Honor Flight recipient Leroy Chamberlain is seen in his home in Bowling Green, Ohio on May 24, 2013. (Photo: Enoch Wu/Sentinel-Tribune)
Honor Flight recipient Leroy Chamberlain is seen in his home in Bowling Green, Ohio on May 24, 2013. (Photo: Enoch Wu/Sentinel-Tribune)
During the Korean War, Leroy Chamberlain served up chow for his fellow soldiers.

On Wednesday, his country returned the favor and served him.

Chamberlain, Bowling Green, was among 71 veterans of World War II and Korea flown to Washington, D.C., as part of the second Honor Flight Northwest Ohio trip of the 2013 season.

"It's great," he said. "I think anybody that has a chance to go should go."

Originally from Rudolph, Chamberlain entered the United States Army in February of 1952 and was stationed in Seoul, part of the Headquarters Company of the 8th Army.

"Talk to most guys, I had it made," he said. "I was a cook."

Among his first assignments was to set up a mess hall to feed hungry ambulance drivers as they worked during a mission to bring back wounded soldiers.
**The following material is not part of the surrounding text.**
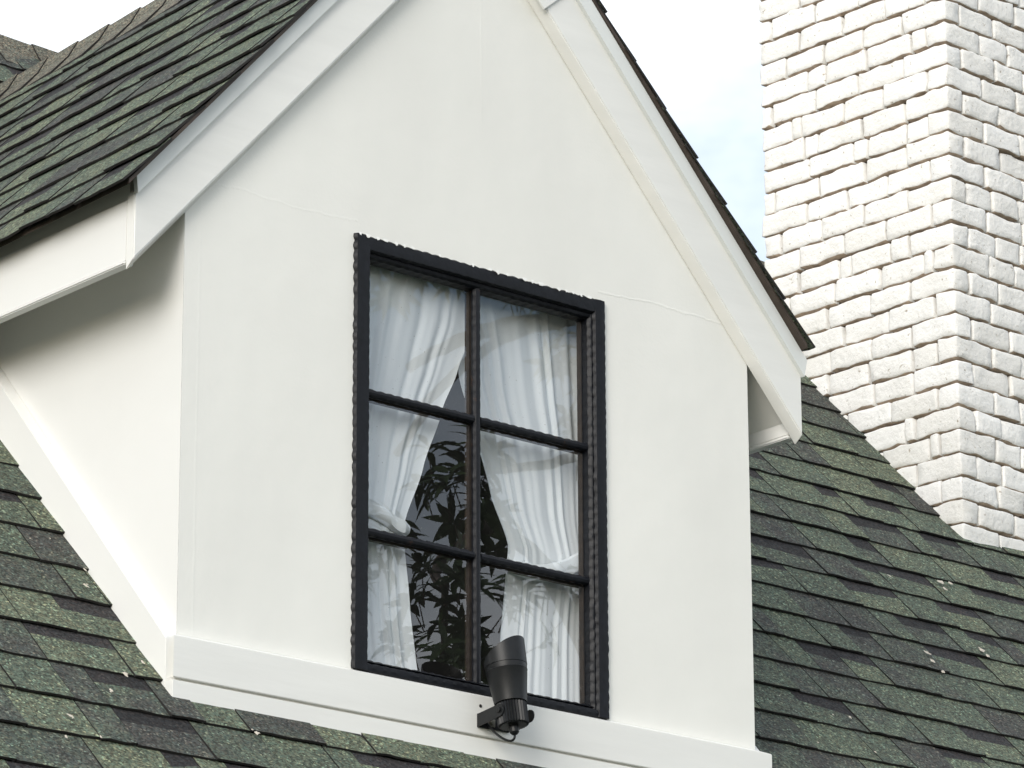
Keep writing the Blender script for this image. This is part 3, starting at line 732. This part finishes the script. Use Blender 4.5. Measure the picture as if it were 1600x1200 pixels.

He later worked for a month in the senior officers' mess.

"When I came back from Panmunjom, I went to the bunker area and made coffee in the morning and afternoon for people that worked there, for coffee breaks."

His service in Korea totaled about 14 months.

"Couldn't have been soon enough, but then it was time to come home."

The trip to Korea and back by boat took a total of one month - two weeks each way.

"That's my Caribbean cruise," he joked.

"As the old saying goes, I wouldn't take a million dollars for the memories, but I wouldn't take a nickle for another shot at it."

After returning to the United States, Chamberlain worked for what is now Mid-Wood for 41 years, and moved to Bowling Green in 1999.

Reflecting on the United States' current difficult relations with North Korea, which was created as a part of the armistice which ended hostilities in the conflict, he said "we didn't do a good enough job, I don't think, the way they're acting now, 50 years later."

Honor Flight left Wednesday morning from the Grand Aire Hangar, Swanton.

"They treat you like kings, coming and going," Chamberlain said. "My hands wore out from shaking hands all (day), and even walking around the Mall in D.C., everybody wanted to shake your hands."

Chamberlain and the other veterans saw the numerous war memorials in the city, including the World War II Memorial and the Korean War Memorial - which features statues representing a platoon of soldiers in ponchos marching through rugged terrain.

"I thought it was great," he said of the monument.

"The best part for me was when we got back to Toledo, coming back through the people. Why, my 6-year-old grandson run and jumped on my lap."